Below are some records. Copy every line in them that holds "pixels".

(Scenes as source code)
## Begin

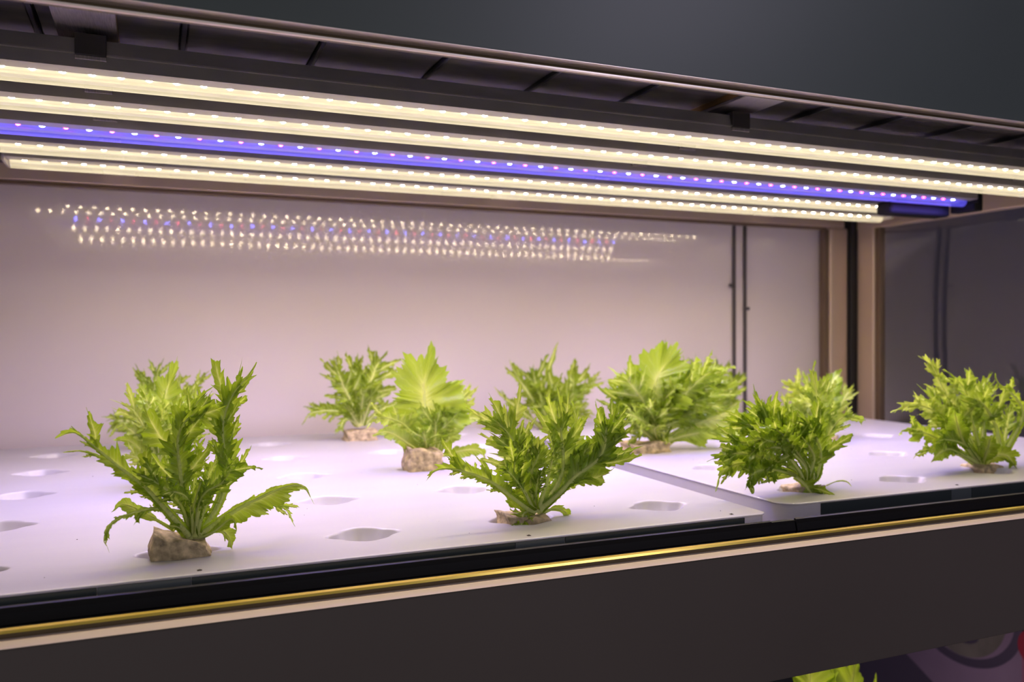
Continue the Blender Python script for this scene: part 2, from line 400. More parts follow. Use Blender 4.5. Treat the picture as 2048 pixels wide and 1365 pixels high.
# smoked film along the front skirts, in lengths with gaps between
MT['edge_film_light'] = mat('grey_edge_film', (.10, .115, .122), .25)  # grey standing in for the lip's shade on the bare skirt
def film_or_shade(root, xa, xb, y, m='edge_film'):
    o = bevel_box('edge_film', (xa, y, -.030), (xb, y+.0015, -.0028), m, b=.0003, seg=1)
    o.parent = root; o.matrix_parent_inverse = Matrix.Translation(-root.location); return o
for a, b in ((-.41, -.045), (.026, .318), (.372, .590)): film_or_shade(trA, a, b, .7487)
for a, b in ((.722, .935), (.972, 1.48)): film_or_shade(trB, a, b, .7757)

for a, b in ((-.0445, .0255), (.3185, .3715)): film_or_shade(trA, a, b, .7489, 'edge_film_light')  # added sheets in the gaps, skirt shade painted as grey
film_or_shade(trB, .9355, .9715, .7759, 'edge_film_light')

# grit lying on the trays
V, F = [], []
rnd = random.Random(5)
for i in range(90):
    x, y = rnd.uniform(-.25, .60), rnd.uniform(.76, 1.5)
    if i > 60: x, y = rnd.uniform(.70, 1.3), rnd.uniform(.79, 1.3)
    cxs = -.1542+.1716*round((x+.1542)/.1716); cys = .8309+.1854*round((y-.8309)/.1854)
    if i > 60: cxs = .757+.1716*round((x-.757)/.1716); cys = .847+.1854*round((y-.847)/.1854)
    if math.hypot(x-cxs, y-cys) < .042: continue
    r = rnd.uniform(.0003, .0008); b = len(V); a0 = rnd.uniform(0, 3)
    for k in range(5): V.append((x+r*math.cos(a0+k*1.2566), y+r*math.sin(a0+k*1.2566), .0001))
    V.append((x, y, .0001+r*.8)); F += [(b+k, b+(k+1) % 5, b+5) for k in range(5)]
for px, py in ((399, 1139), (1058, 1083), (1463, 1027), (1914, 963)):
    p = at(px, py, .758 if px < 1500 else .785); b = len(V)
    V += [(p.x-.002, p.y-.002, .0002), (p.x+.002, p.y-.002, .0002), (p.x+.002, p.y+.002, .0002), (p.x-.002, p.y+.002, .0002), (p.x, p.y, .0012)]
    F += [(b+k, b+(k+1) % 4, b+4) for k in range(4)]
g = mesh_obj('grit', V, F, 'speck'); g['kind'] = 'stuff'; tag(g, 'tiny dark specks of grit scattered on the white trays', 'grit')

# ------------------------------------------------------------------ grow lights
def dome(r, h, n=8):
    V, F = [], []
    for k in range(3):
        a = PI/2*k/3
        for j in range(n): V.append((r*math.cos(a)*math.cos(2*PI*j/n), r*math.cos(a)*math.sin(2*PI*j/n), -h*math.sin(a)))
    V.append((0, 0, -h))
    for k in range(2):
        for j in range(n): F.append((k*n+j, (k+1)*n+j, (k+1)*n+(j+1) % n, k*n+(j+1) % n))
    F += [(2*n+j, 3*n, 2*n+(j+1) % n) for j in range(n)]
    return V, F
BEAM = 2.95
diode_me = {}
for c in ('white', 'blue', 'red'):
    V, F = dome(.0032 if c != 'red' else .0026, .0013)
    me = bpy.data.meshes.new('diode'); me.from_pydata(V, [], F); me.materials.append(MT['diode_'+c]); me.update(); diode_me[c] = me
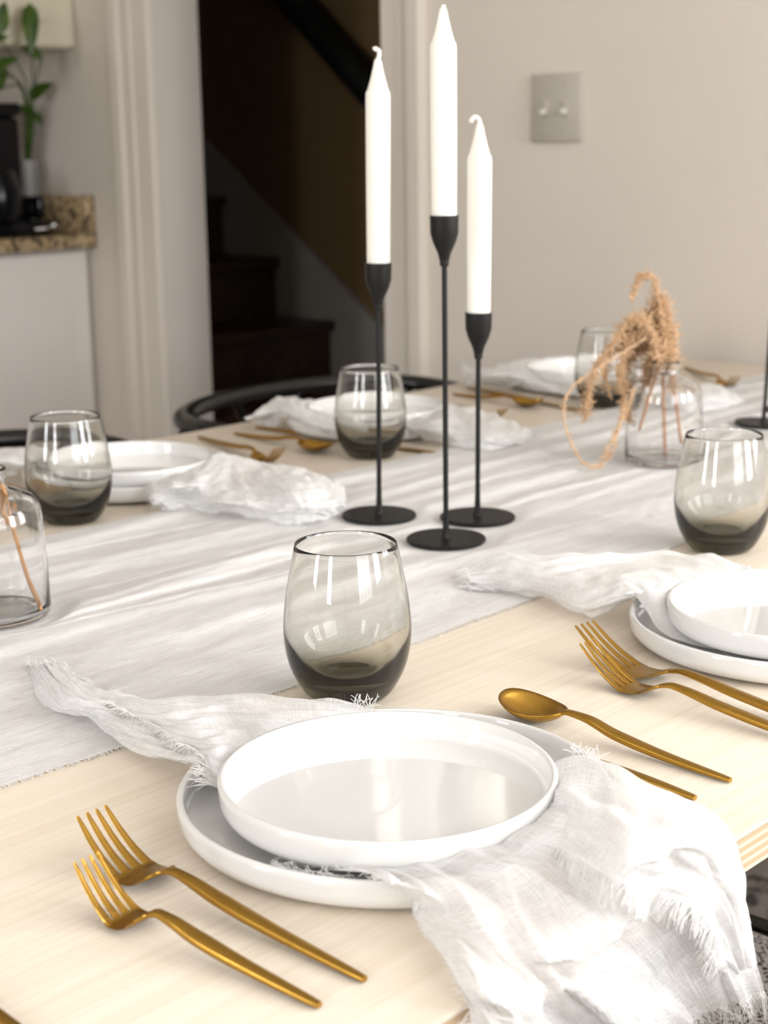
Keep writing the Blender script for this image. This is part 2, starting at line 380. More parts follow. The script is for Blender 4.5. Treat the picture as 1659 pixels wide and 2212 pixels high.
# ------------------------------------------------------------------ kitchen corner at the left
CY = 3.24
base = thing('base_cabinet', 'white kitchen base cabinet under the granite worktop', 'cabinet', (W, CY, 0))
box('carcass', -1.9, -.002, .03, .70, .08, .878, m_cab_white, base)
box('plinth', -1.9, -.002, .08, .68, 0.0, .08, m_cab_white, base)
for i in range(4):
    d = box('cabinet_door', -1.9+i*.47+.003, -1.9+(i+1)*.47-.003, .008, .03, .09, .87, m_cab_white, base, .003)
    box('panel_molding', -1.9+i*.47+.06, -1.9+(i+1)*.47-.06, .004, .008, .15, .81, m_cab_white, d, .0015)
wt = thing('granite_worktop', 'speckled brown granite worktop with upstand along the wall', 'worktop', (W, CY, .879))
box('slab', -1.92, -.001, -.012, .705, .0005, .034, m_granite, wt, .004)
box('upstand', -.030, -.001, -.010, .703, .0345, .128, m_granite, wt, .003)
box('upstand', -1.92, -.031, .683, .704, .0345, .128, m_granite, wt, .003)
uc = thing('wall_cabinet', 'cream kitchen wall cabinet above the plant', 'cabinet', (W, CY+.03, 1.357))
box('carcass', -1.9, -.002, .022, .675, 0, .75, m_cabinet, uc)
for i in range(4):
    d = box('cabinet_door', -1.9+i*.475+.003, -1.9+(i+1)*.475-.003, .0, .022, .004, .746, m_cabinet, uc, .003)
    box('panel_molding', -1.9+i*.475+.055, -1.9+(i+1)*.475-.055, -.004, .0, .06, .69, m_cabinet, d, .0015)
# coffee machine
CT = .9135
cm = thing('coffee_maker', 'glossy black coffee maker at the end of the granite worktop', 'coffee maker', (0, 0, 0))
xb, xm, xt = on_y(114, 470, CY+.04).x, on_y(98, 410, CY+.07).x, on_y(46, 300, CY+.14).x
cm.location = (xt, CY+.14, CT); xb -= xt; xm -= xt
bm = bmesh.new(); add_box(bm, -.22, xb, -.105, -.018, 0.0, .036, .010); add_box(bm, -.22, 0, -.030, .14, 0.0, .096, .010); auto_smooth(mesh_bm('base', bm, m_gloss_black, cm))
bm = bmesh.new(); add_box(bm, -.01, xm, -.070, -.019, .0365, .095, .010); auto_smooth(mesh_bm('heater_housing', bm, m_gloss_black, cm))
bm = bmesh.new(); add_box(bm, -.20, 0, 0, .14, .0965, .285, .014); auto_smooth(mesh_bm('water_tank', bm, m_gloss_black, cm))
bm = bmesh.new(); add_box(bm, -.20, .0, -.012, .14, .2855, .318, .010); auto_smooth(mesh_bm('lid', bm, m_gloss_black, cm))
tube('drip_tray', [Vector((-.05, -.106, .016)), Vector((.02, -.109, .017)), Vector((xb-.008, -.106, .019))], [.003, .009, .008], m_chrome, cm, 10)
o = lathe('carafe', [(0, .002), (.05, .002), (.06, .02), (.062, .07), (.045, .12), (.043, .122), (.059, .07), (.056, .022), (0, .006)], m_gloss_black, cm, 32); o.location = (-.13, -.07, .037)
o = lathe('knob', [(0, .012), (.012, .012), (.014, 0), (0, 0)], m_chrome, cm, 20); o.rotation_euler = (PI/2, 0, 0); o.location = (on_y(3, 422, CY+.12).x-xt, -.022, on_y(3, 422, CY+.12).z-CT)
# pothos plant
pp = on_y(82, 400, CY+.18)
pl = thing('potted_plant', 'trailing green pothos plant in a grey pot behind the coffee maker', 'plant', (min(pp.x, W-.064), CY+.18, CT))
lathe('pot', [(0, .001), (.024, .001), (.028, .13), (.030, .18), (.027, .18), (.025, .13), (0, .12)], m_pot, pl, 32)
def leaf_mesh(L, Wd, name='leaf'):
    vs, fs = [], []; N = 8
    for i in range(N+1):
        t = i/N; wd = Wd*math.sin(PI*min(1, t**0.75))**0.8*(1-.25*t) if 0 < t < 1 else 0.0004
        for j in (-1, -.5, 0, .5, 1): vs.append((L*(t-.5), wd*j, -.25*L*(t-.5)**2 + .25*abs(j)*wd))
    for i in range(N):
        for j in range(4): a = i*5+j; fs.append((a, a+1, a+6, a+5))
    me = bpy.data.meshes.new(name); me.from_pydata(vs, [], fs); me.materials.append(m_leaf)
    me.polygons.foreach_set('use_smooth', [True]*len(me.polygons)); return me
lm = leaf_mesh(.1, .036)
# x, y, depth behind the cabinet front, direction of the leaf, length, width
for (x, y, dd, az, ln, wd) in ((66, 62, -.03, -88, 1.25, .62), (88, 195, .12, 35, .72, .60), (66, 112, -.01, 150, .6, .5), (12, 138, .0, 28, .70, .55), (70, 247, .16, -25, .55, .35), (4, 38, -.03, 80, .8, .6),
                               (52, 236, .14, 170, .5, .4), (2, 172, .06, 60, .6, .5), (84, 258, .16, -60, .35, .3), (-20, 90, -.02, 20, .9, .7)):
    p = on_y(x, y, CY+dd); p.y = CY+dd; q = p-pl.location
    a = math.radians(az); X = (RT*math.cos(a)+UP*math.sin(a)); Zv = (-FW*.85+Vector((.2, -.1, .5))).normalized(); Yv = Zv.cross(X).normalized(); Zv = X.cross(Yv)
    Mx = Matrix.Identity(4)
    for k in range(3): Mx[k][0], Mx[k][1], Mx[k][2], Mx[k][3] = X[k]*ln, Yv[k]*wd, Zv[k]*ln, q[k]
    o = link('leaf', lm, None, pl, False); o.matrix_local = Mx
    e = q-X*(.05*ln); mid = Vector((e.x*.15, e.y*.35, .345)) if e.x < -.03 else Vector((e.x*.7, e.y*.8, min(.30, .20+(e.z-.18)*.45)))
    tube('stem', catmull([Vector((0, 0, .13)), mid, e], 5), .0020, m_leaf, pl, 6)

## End

**ANSWER FOR THIS EXERCISE**
Continue the Blender Python script for this scene: part 2, from line 400. More parts follow. Use Blender 4.5. Treat the picture as 2048 pixels wide and 1365 pixels high.
Keep writing the Blender script for this image. This is part 2, starting at line 380. More parts follow. The script is for Blender 4.5. Treat the picture as 1659 pixels wide and 2212 pixels high.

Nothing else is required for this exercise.